**PROBLEM TO SOLVE**
Look through the lines below and extract any with the word "parts".

**DATASET EXCERPT**
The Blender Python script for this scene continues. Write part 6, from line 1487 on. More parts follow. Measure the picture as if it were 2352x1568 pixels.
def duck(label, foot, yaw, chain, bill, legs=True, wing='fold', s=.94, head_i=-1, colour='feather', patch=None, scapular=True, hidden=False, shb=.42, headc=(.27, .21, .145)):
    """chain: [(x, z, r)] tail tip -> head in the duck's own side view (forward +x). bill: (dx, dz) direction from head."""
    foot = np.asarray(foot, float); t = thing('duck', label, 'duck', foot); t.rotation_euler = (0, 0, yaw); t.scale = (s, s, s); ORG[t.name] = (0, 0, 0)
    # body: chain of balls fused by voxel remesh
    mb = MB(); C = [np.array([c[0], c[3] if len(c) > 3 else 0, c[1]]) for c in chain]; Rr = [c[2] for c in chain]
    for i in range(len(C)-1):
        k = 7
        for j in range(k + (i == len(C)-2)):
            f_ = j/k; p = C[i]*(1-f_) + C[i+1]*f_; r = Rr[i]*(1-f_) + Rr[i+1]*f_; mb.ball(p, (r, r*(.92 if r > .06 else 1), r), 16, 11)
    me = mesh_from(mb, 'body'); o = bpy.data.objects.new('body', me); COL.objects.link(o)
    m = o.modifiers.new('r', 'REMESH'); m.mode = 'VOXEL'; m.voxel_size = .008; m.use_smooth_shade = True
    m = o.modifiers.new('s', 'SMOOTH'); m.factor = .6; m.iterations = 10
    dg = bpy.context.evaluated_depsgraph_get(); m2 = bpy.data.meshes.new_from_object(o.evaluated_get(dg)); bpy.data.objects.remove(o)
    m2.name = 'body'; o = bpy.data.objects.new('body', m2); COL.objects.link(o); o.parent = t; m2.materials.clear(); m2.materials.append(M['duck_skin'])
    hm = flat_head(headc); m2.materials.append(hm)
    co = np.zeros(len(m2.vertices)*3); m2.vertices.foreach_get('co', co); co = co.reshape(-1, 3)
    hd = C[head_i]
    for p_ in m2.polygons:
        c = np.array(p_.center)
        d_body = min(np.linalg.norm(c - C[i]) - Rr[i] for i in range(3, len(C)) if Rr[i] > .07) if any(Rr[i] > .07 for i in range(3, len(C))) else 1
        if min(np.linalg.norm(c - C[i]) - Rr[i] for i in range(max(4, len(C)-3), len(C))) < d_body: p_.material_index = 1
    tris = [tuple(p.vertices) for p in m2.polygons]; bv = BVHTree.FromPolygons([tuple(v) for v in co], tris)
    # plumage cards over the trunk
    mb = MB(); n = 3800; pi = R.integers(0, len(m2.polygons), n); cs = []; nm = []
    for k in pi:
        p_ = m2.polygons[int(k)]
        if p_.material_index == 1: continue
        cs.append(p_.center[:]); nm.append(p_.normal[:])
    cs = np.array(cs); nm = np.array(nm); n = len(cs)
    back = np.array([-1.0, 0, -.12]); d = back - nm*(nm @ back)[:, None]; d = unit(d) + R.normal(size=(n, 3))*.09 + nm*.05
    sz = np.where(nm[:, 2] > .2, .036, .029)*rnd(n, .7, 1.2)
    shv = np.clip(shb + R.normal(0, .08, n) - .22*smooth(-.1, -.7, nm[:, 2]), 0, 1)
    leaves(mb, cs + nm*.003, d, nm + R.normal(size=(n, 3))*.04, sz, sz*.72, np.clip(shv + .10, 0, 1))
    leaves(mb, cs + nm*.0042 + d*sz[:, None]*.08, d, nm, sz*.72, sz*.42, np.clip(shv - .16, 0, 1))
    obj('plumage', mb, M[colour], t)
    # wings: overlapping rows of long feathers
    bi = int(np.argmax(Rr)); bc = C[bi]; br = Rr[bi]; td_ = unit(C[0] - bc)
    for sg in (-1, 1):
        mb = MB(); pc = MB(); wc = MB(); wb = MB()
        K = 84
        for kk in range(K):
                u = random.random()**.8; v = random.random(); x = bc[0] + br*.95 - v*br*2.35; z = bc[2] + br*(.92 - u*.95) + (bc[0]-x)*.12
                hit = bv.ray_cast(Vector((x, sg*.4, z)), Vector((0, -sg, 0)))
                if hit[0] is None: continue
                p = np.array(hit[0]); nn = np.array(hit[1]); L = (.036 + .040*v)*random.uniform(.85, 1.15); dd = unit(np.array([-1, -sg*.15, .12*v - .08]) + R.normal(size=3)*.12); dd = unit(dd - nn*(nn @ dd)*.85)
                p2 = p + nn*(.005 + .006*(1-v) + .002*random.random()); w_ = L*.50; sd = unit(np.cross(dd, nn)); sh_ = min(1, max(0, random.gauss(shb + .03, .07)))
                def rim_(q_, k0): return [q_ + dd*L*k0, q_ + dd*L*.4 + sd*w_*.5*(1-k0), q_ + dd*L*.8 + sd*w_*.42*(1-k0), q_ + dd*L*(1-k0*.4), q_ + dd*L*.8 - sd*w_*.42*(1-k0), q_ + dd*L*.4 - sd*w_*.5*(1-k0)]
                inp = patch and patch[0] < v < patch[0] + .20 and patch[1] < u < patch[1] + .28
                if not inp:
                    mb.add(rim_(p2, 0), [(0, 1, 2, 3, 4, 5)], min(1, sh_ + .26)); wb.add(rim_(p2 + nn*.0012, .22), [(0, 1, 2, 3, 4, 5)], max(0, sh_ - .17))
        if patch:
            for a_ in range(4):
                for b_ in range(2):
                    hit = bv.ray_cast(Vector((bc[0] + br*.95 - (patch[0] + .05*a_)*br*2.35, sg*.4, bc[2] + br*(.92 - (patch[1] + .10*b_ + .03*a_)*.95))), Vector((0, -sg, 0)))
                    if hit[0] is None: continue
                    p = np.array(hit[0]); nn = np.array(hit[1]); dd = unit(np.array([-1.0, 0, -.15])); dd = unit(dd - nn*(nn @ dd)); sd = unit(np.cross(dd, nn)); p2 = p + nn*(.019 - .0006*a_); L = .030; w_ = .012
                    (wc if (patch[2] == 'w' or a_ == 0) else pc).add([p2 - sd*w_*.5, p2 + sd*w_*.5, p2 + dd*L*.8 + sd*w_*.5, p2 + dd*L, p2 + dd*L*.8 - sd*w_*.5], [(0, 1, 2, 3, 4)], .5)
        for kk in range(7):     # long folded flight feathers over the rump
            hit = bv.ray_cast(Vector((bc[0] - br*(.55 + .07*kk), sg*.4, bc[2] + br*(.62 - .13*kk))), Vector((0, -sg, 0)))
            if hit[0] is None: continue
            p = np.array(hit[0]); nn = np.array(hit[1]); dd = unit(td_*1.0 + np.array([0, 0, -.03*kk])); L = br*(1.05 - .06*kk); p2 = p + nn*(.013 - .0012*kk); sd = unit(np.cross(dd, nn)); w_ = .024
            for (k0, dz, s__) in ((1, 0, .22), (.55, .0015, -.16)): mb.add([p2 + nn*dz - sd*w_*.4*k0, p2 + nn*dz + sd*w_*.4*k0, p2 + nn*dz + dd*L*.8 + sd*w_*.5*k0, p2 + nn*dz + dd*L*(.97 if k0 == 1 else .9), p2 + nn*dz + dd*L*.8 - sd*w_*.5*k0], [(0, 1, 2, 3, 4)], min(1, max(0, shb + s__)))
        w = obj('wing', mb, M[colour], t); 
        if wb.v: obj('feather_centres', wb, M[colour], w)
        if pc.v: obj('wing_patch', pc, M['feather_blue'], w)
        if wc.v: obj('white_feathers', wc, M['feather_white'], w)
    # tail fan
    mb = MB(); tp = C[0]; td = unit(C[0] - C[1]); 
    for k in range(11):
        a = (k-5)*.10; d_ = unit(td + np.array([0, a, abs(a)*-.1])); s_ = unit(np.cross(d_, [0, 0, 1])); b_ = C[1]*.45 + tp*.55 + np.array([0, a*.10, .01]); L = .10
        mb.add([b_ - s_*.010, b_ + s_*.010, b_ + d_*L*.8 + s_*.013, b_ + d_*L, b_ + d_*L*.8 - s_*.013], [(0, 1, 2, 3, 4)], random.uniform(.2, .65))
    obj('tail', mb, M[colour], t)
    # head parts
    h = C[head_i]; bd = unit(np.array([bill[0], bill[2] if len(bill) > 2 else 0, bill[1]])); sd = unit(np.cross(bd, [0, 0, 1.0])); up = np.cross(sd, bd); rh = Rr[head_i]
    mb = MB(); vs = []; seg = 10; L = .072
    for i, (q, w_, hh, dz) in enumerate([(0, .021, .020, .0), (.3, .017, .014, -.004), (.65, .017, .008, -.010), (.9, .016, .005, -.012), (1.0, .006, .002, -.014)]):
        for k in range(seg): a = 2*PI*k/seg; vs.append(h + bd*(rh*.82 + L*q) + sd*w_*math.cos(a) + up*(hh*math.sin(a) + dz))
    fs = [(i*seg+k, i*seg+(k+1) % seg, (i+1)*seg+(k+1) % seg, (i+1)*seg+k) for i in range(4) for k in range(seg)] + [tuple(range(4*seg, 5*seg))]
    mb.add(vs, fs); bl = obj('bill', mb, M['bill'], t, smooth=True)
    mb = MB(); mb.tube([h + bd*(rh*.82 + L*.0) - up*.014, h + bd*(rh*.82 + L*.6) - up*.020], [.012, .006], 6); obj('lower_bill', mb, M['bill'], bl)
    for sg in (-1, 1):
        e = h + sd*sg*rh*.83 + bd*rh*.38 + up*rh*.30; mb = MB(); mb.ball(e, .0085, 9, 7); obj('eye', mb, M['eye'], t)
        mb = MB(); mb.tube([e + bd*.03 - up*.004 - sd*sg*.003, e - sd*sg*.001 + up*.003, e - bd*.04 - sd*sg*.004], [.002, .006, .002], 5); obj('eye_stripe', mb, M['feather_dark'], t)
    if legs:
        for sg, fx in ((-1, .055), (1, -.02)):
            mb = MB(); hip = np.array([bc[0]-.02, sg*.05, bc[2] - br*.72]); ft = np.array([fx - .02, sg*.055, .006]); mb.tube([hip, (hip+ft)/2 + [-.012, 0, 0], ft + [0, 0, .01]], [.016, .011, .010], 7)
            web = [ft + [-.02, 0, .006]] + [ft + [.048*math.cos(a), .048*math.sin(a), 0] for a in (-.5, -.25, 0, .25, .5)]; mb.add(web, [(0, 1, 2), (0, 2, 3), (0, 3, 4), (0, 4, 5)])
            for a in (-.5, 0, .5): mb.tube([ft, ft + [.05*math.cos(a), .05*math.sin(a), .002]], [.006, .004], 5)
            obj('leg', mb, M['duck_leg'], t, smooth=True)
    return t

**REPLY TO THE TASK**
The Blender Python script for this scene continues. Write part 6, from line 1487 on. More parts follow. Measure the picture as if it were 2352x1568 pixels.
    # head parts